--- Problem details ---
Reproduce exactly the lines below, from the first one through the line containing "SC.cycles.sample_clamp_indirect = 4.0;", and omit any pictures.

--- Data extract ---
═══

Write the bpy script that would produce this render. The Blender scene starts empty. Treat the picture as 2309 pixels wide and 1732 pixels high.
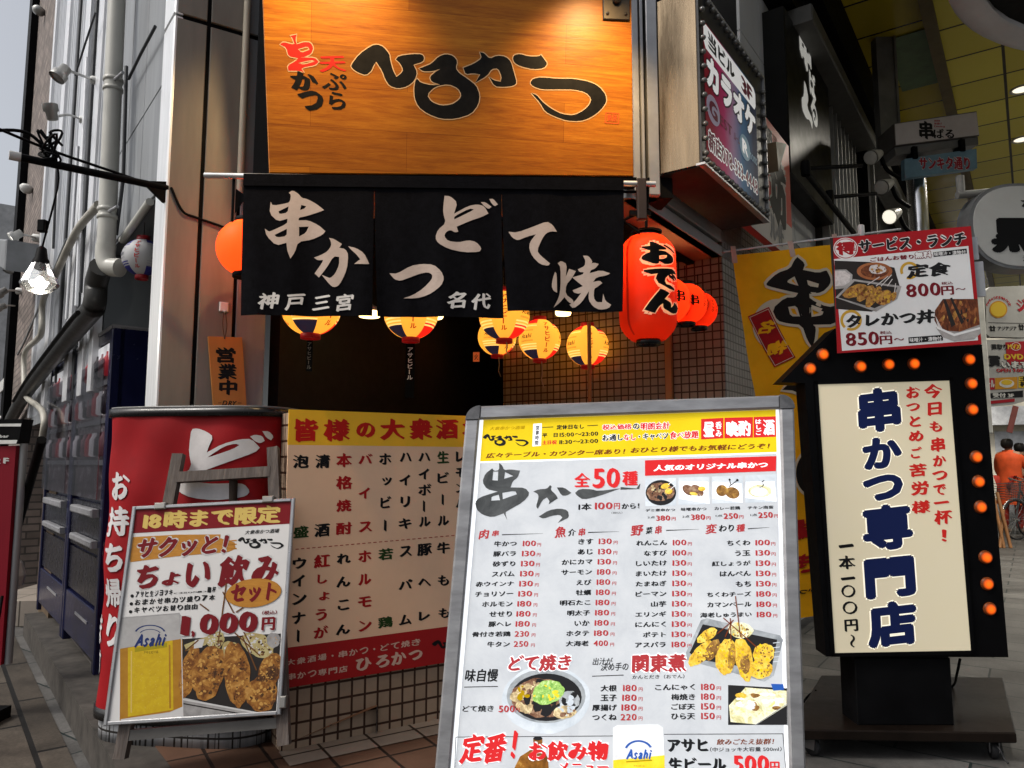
import bpy, math, random
import numpy as np
random.seed(7)
SC = bpy.context.scene
COL = SC.collection
# ------------------------------------------------------------ camera, sky, sun, exposure
F = 1668.0; PIT = math.radians(6.0); CAMH = 1.3
cam = bpy.data.cameras.new('camera'); camo = bpy.data.objects.new('camera', cam); COL.objects.link(camo)
camo.location = (0, 0, CAMH); camo.rotation_euler = (math.radians(90) + PIT, 0, 0)
cam.sensor_width = 36; cam.lens = 36 * F / 2309; cam.clip_start = .05; cam.clip_end = 500
SC.camera = camo
W = bpy.data.worlds.new("World"); SC.world = W; W.use_nodes = True
nt = W.node_tree; bg = nt.nodes['Background']
sky = nt.nodes.new('ShaderNodeTexSky'); sky.sky_type = 'NISHITA'; sky.sun_disc = False
SUN_EL = math.radians(50); SUN_ROT = math.atan2(-.85, -.35)
sky.sun_elevation = SUN_EL; sky.sun_rotation = SUN_ROT; sky.air_density = 1.0; sky.dust_density = 5.0; sky.ozone_density = .4
hs = nt.nodes.new('ShaderNodeHueSaturation'); hs.inputs['Saturation'].default_value = .35; nt.links.new(sky.outputs[0], hs.inputs['Color']); nt.links.new(hs.outputs[0], bg.inputs[0]); bg.inputs[1].default_value = 0.11
sl = bpy.data.lights.new('sun', 'SUN'); sl.energy = 1.5; sl.angle = math.radians(14); sl.color = (1, .96, .9)
so = bpy.data.objects.new('sun', sl); COL.objects.link(so)
so.rotation_euler = (math.radians(90) - SUN_EL, 0, math.pi - SUN_ROT)
SC.view_settings.view_transform = 'Standard'; SC.view_settings.look = 'None'
SC.view_settings.exposure = 0.55; GE = .70  # GE: brightness of lamps and lit panels at this exposure; SC.view_settings.gamma = 1.0
SC.cycles.use_denoising = True; SC.cycles.max_bounces = 8; SC.cycles.diffuse_bounces = 4
SC.cycles.sample_clamp_indirect = 4.0; SC.cycles.caustics_reflective = False; SC.cycles.caustics_refractive = False

# ------------------------------------------------------------ measuring helpers (photo pixel -> real place)
A_ = np.array
UP = A_([0, 0, 1.0]); CAM = A_([0, 0, CAMH])
_fw = A_([0, math.cos(PIT), math.sin(PIT)]); _up = A_([0, -math.sin(PIT), math.cos(PIT)])
def ray(x, y): return _fw + A_([1.0, 0, 0]) * ((x - 1154.5) / F) + _up * ((866 - y) / F)
def atY(x, y, Y): r = ray(x, y); return CAM + r * (Y / r[1])
def onz(x, y, z): r = ray(x, y); return CAM + r * ((z - CAMH) / r[2])
def nrm(v): v = A_(v, float); return v / np.linalg.norm(v)
class Fr:
    """a flat frame: origin, two axes in the plane, normal towards the viewer"""
    def __init__(s, o, x, y, n=None):
        s.o = A_(o, float); s.x = nrm(x); s.y = nrm(y); s.n = nrm(np.cross(s.x, s.y)) if n is None else nrm(n)
    def loc(s, px, py, w=0.0):
        r = ray(px, py); o = s.o + s.n * w
        t = np.dot(o - CAM, s.n) / np.dot(r, s.n); p = CAM + r * t - o
        g = np.dot(s.x, s.y); a = np.dot(p, s.x); b = np.dot(p, s.y); d = 1 - g * g
        return ((a - g * b) / d, (b - g * a) / d)
    def P(s, u, v, w=0.0): return s.o + s.x * u + s.y * v + s.n * w
    def sh(s, w): return Fr(s.o + s.n * w, s.x, s.y, s.n)
ZR = dict(A=(550, 0, 3.687), B=(1050, 0, 3.687), C7=(450, 380, 3.949), C8=(950, 380, 3.949), K=(1450, 0, 2.9625), R4=(1750, 0, 3.3184),
          R5=(1600, 450, 3.120), R6=(1700, 800, 3.3186), R7=(1700, 1250, 3.4417), E8=(230, 900, 4.147), E1=(230, 1280, 3.670),
          M2=(620, 900, 4.148), M3=(620, 1250, 3.4417), B4=(1020, 880, 4.879), B5=(1400, 880, 4.880), B6=(1000, 1180, 5.185),
          B7=(1380, 1180, 5.183), B8=(980, 1450, 2.6976), Z1=(0, 0, 3.318), Z2=(0, 400, 3.017), Z3=(0, 850, 3.687), Z4=(0, 1250, 3.4417),
          L1=(550, 680, 4.022), L2=(1050, 680, 3.687), N3=(1380, 380, 3.95), N2=(2180, 600, 2.37), N1=(1880, 400, 4.147), S=(0, 0, 1), D=(0, 0, 1 / 1.0438))
def zp(r, x, y): a = ZR[r]; return a[0] + x / a[2], a[1] + y / a[2]

# ------------------------------------------------------------ materials
def nodes_of(name):
    m = bpy.data.materials.new(name); m.use_nodes = True
    t = m.node_tree; t.nodes['Principled BSDF'].inputs['Specular IOR Level'].default_value = .2; return m, t, t.nodes['Principled BSDF'], t.nodes.new, t.links.new
def ramp(t, fac, stops):
    r = t.nodes.new('ShaderNodeValToRGB'); e = r.color_ramp.elements
    while len(e) < len(stops): e.new(.5)
    for k, (p, c) in enumerate(stops): e[k].position = p; e[k].color = (*c, 1)
    t.links.new(fac, r.inputs[0]); return r.outputs[0]
def coord(t, scale=(1, 1, 1), uv=False, rot=(0, 0, 0)):
    c = t.nodes.new('ShaderNodeTexCoord'); mp = t.nodes.new('ShaderNodeMapping')
    mp.inputs['Scale'].default_value = scale; mp.inputs['Rotation'].default_value = rot
    t.links.new(c.outputs['UV' if uv else 'Object'], mp.inputs[0]); return mp.outputs[0]
def noise(t, v, sc, det=4, rough=.6, dist=0):
    n = t.nodes.new('ShaderNodeTexNoise'); n.inputs['Scale'].default_value = sc; n.inputs['Detail'].default_value = det
    n.inputs['Roughness'].default_value = rough; n.inputs['Distortion'].default_value = dist
    t.links.new(v, n.inputs['Vector']); return n.outputs[0]
def bump(t, h, b, s=.3, d=.01):
    n = t.nodes.new('ShaderNodeBump'); n.inputs['Strength'].default_value = s; n.inputs['Distance'].default_value = d
    t.links.new(h, n.inputs['Height']); t.links.new(n.outputs[0], b.inputs['Normal'])
def mul(c, k): return tuple(min(1, x * k) for x in c)
_mc = {}
def M(name, col, rough=.6, metal=0, var=.25, sc=6, stretch=(1, 1, 1), bmp=0, emit=0, spec=.3, ecol=None, trans=0):
    """plain surface whose colour wanders a little with dirt and wear"""
    if name in _mc: return _mc[name]
    m, t, b, N, L = nodes_of(name)
    v = coord(t, stretch); f = noise(t, v, sc)
    c = ramp(t, f, [(.3, mul(col, 1 - var)), (.7, mul(col, 1 + var * .6))])
    L(c, b.inputs['Base Color']); b.inputs['Metallic'].default_value = metal
    f2 = noise(t, v, sc * 3.1, 3)
    rr = t.nodes.new('ShaderNodeMapRange'); rr.inputs[3].default_value = max(.02, rough - .1); rr.inputs[4].default_value = min(1, rough + .12)
    L(f2, rr.inputs[0]); L(rr.outputs[0], b.inputs['Roughness']); b.inputs['Specular IOR Level'].default_value = spec
    if bmp: bump(t, f2, b, bmp, .004)
    if emit:
        if ecol: b.inputs['Emission Color'].default_value = (*ecol, 1)
        else: L(c, b.inputs['Emission Color'])
        b.inputs['Emission Strength'].default_value = emit * GE
    _mc[name] = m; return m
def tile(name, col, mortar, w, h, gap=.006, rough=.4, var=.2, off=0.0, rot=0, dirt=.3, bmp=.4, grain=0):
    if name in _mc: return _mc[name]
    m, t, b, N, L = nodes_of(name)
    v = coord(t, uv=True, rot=(0, 0, rot))
    k = N('ShaderNodeTexBrick'); k.offset = off; k.inputs['Scale'].default_value = 1
    k.inputs['Brick Width'].default_value = w; k.inputs['Row Height'].default_value = h; k.inputs['Mortar Size'].default_value = gap
    k.inputs['Mortar Smooth'].default_value = .1; k.inputs['Bias'].default_value = -.1
    k.inputs['Color1'].default_value = (*mul(col, 1 - var), 1); k.inputs['Color2'].default_value = (*mul(col, 1 + var), 1); k.inputs['Mortar'].default_value = (*mortar, 1)
    L(v, k.inputs[0])
    f = noise(t, v, 3.5, 6, .7); mx = N('ShaderNodeMix'); mx.data_type = 'RGBA'; mx.blend_type = 'MULTIPLY'; mx.inputs[0].default_value = 1
    L(k.outputs['Color'], mx.inputs[6]); L(ramp(t, f, [(.3, (1 - dirt,) * 3), (.65, (1, 1, 1))]), mx.inputs[7])
    out = mx.outputs[2]
    if grain:
        g = noise(t, v, 60, 4, .8); m2 = N('ShaderNodeMix'); m2.data_type = 'RGBA'; m2.blend_type = 'MULTIPLY'; m2.inputs[0].default_value = 1
        L(out, m2.inputs[6]); L(ramp(t, g, [(.3, (1 - grain,) * 3), (.7, (1, 1, 1))]), m2.inputs[7]); out = m2.outputs[2]
    L(out, b.inputs['Base Color'])
    rr = N('ShaderNodeMapRange'); rr.inputs[3].default_value = rough - .12; rr.inputs[4].default_value = min(1, rough + .25); L(f, rr.inputs[0]); L(rr.outputs[0], b.inputs['Roughness'])
    inv = N('ShaderNodeMath'); inv.operation = 'SUBTRACT'; inv.inputs[0].default_value = 1; L(k.outputs['Fac'], inv.inputs[1]); bump(t, inv.outputs[0], b, bmp, .003)
    _mc[name] = m; return m
def ink(name, col, emit=0, rough=.5):
    if name in _mc: return _mc[name]
    m, t, b, N, L = nodes_of(name)
    b.inputs['Base Color'].default_value = (*col, 1); b.inputs['Roughness'].default_value = rough; b.inputs['Specular IOR Level'].default_value = .14
    if emit: b.inputs['Emission Color'].default_value = (*col, 1); b.inputs['Emission Strength'].default_value = emit * GE
    _mc[name] = m; return m
def food(name, stops, sc=40, emit=0, dist=.6, stretch=(1, 1, 1), bmp=.0):
    """printed photograph of food: mottled colours"""
    if name in _mc: return _mc[name]
    m, t, b, N, L = nodes_of(name)
    c = ramp(t, noise(t, coord(t, stretch), sc, 6, .7, dist), stops)
    L(c, b.inputs['Base Color']); b.inputs['Roughness'].default_value = .45; b.inputs['Specular IOR Level'].default_value = .2
    if emit: L(c, b.inputs['Emission Color']); b.inputs['Emission Strength'].default_value = emit * GE
    _mc[name] = m; return m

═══

--- Expected answer ---
Write the bpy script that would produce this render. The Blender scene starts empty. Treat the picture as 2309 pixels wide and 1732 pixels high.
import bpy, math, random
import numpy as np
random.seed(7)
SC = bpy.context.scene
COL = SC.collection
# ------------------------------------------------------------ camera, sky, sun, exposure
F = 1668.0; PIT = math.radians(6.0); CAMH = 1.3
cam = bpy.data.cameras.new('camera'); camo = bpy.data.objects.new('camera', cam); COL.objects.link(camo)
camo.location = (0, 0, CAMH); camo.rotation_euler = (math.radians(90) + PIT, 0, 0)
cam.sensor_width = 36; cam.lens = 36 * F / 2309; cam.clip_start = .05; cam.clip_end = 500
SC.camera = camo
W = bpy.data.worlds.new("World"); SC.world = W; W.use_nodes = True
nt = W.node_tree; bg = nt.nodes['Background']
sky = nt.nodes.new('ShaderNodeTexSky'); sky.sky_type = 'NISHITA'; sky.sun_disc = False
SUN_EL = math.radians(50); SUN_ROT = math.atan2(-.85, -.35)
sky.sun_elevation = SUN_EL; sky.sun_rotation = SUN_ROT; sky.air_density = 1.0; sky.dust_density = 5.0; sky.ozone_density = .4
hs = nt.nodes.new('ShaderNodeHueSaturation'); hs.inputs['Saturation'].default_value = .35; nt.links.new(sky.outputs[0], hs.inputs['Color']); nt.links.new(hs.outputs[0], bg.inputs[0]); bg.inputs[1].default_value = 0.11
sl = bpy.data.lights.new('sun', 'SUN'); sl.energy = 1.5; sl.angle = math.radians(14); sl.color = (1, .96, .9)
so = bpy.data.objects.new('sun', sl); COL.objects.link(so)
so.rotation_euler = (math.radians(90) - SUN_EL, 0, math.pi - SUN_ROT)
SC.view_settings.view_transform = 'Standard'; SC.view_settings.look = 'None'
SC.view_settings.exposure = 0.55; GE = .70  # GE: brightness of lamps and lit panels at this exposure; SC.view_settings.gamma = 1.0
SC.cycles.use_denoising = True; SC.cycles.max_bounces = 8; SC.cycles.diffuse_bounces = 4
SC.cycles.sample_clamp_indirect = 4.0; SC.cycles.caustics_reflective = False; SC.cycles.caustics_refractive = False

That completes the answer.